Muchas preguntas, pero pocas veces me he detenido a pensar en esto a lo que he dedicado casi 20 años ya. Mis primeras inquietudes al respecto comenzaron incluso antes de tocar un instrumento. Tenía yo unos 11 o 12 años y toda mi vida giraba en torno a los Beatles. Vivía en una burbuja del tiempo en la que no entraron ni Nirvana ni los Guns ‘N Roses —por nombrar dos referentes contemporáneos de cualquier púber de comienzos de los noventas—, pero extrañamente los temas más recordados del disco negro de Metallica (1991) entraron en mi cerebro y sus estructuras un poco más complejas me dieron las ganas de componer. Recuerdo que en mis caminatas del colegio a la casa y viceversa iba generando canciones y riffs en mi cabeza, como si quisiera que existieran más temas como Enter sandman o Sad but true (valoré mucho la interpretación de esta última por mi colega Gepe, publicada hace unas semanas). Mas, nunca tuve el cassette de Metallica, nunca exploré demasiado en la música de esa banda; y esas ideas de canciones se perdían rápidamente apenas dejaba de tararearlas, llegaba a casa y me ponía a escuchar a los Beatles… a quienes nunca pude llegar a emular en mi cabeza, porque son perfectos.

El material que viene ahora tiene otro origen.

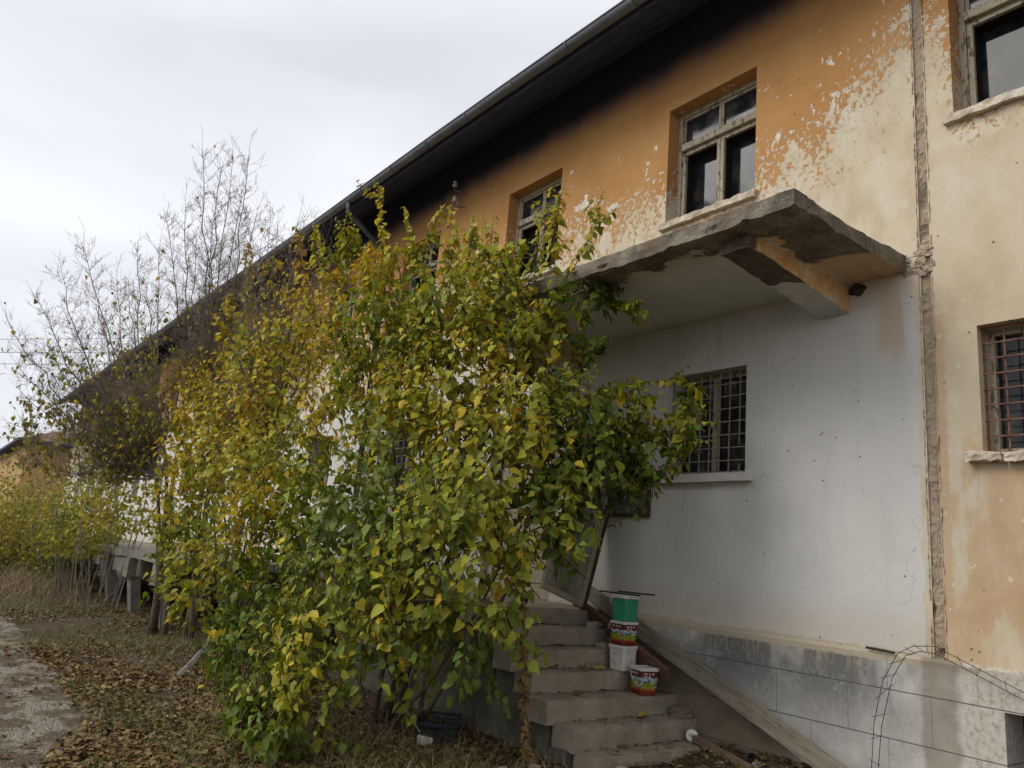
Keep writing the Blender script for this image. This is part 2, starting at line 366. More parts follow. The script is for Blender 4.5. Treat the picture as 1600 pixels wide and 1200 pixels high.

No es de extrañar entonces que cuando un par de años después tuve una guitarra por primera vez y aprendí un poco más de 3 acordes (Mi mayor, menor, La y Re mayor) intentara hacer una canción. La energía creativa ya estaba, la estructura mental también, pero lo más divertido es que fui desarrollando la patudez de creerme tan bueno como los ídolos que escuchaba e imitaba. Entonces el crear canciones se transformó en mis años de adolescencia como en una especie de competencia; yo contra mis músicos favoritos, a ver quién lo hace mejor. Una competencia donde no había jueces ni público, porque en el fondo no me creía tan bueno y me daba mucha vergüenza dar el siguiente paso, que era sacar las canciones de mi habitación. ¿A qué voy con todo esto? A que creo (y me tuve que dar cuenta) que las canciones que no tienen receptores son canciones muertas. El receptor tiene el 50% de la canción. Es quien la hace crecer, la hace trascender y a la larga te va marcando una parte del camino si te vas a dedicar en serio a esto… cosa que hubiese agradecido mucho saber a mis 18 años. Pero nadie sabe nada a esa edad.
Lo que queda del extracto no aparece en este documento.